Urge respetar lo que el Estagirita en su Ética a Nicómaco llamó phronesis, elemento que colocó frente a hybris, o sea, prudencia versus desmesura, comprensión de la distancia que aleja a aquello que está bien —y es el bien—, de aquello que está mal —y es el mal—. Phronesis llega desde phroneo y se traduce como ‘comprender’. En Cinco dificultades para escribir la verdad, Bertolt Brecht sostuvo que urge tener la perspicacia de descubrirla, el valor de escribirla, el arte de hacerla manejable, la inteligencia de elegir destinatarios y la astucia de difundirla.
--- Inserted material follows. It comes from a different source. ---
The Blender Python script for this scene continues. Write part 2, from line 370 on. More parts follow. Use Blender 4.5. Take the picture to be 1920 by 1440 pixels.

De esas cinco tesis, privilegio hoy dos: la perspicacia de descubrirla y el arte de hacerla manejable. Y la prudencia ahí, faro y guía; no la desmesura; la prudencia alumbrando los límites que separan al bien del mal; alejando la doxa, cuidando la episteme; llamándonos a ejercitar los tres modos de persuasión de la Retórica enunciados por el creador de la Escuela Peripatética: el pathos, el ethos y el logos, conditio sine qua non de todo debate. Eso precisamente me he empeñado en respetar desde estas pobres letras. Con humildad. Anegado de humanismo y respeto. El lector tendrá a bien juzgar… si lo he logrado.